Ms. Celine Kerwin

School Principal

Celine Kerwin, Principal of St. Catherine’s School for ten years, and a teacher in our school for nine years before that, has a goal in life she has not yet achieved. Celine wants to make a jigsaw puzzle out of wood.
Say that again?
As Celine tells the story, it was an elderly relative, herself a famous puzzle-maker, who introduced Celine to the art of the puzzle. Celine was fascinated. Then, lo and behold, someone gave her a jig saw!

All kinds of puzzles fascinate Miss Kerwin. Still a math teacher at heart, our Principal loves the puzzle of mathematics. Putting those numbers together in just the right formula, making those equations balance, is math-in-action for her.
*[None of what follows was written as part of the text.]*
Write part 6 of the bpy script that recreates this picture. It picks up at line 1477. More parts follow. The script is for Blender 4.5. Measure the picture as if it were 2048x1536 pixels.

But it is teaching children to solve the jigsaw puzzle of math that gives her the greatest satisfaction. “I like seeing people realize that they have learned something,” she says. “It lights me up.”

Celine graduated from the College of Mount Saint Vincent in Riverdale, New York, aiming at a career as a nurse practitioner, but also having earned her teaching certificate as an undergrad. Her career goals changed, however, when she took a teaching position right here at Saint Catherine’s, teaching math and science in the 7th and 8th grades for one year in 1978-79. She says that was her year as a “baby teacher.” During a longer stint teaching at a Catholic school in Lincoln Park, she matriculated at Montclair State, earning her Masters in Educational Administration and Supervision.

But when her Principal, Sister Ellen, came to St. Catherine’s in 1992, she invited Celine to rejoin the faculty here as math teacher in the seventh and eighth grades. “How did I get to be Principal of St. Catherine’s?” Celine muses, “It’s all Sister Ellen’s fault.” Her humor betrays her admiration for her early mentor and also traces the origins of Celine’s own mentoring influence on the present faculty of St. Catherine’s.

To Miss Kerwin, technology is another puzzle, and it fascinates her. That’s because technology draws you always deeper and deeper, she says. “There’s always one more web site to visit. You’re always trying to solve the puzzle of how to do things faster and better that once took so many hours.” Under her leadership, information technology has increased its footprint in the school. It’s now in every classroom, the children use it in every class. It is a part of the educational experience rather than a separate class subject. Furthermore, as Celine points out, “This is the children’s world. This is what they know. They have no fear of technology.”

An avid golfer for more than 25 years, Celine reports that (unlike many golfers) golf in her world is a stress-free sport. She finds God on the golf course. “Every game is so different,” she observes. “I don’t get into the competition stuff. It’s just a nice walk in the woods.” (Though she freely admits that her game is often too much a “walk in the woods”!)

Why has she chosen to be an educator in a Catholic school? When asked that question, Miss Kerwin responds, “I believe in the teaching mission of the Catholic Church, and I believe that it is in a Catholic school that we can be most effective in instilling faith in our children.” She sees the School as an integral part of the Parish, and she constantly urges parents to involve themselves in the Parish community as well as in the life of the School. When a child grows up within the three communities of a Catholic family, a Catholic school, and a parish community, that child stands the best chance of forming a full and informed Catholic faith that will sustain the child throughout life.

It is children who are the ultimate “puzzle” that fascinates this would-be puzzle-maker. But children are different from any other form of puzzle, she muses. “They are so intangible.” It is to children that Celine has dedicated her life. Her work as Principal is different, she observes, from that of the teacher. She loves the fact that as Principal, she is able to interact with children of all ages, not just one grade. “Besides,” she observes with a smile, “I get to play in the Pre-K!”

Celine credits her success as Principal here at St. Catherine’s to two factors: prayer and support. “Prayer? I can’t start my day without it,” says Celine. “Doing my job depends on it.” “I have chosen this,” she says about her work. “This is where God wants me.” When she thinks about her faculty, many of whom have served with her for years, she sees the second pillar of her success. Their support gives her strength and joy.

In her own parish, St. Mary’s in Rutherford, Celine is a committed parishioner and serves as a Eucharistic Minister. She says that she is “overwhelmed” by the beauty and love in this ministry. “I’m passing on Jesus to someone!” It seems that this Sunday ministry is just another form of the ministry she exercises every school day: “passing on” Jesus to a new generation. Perhaps one day Celine will fulfill her dream of making a jigsaw puzzle out of wood. We’re sure that she is solving puzzle after puzzle right now at St. Catherine’s School. The amazing roster of her graduates gone on to success in higher education and careers is proof that she knows the secret of puzzle-solving.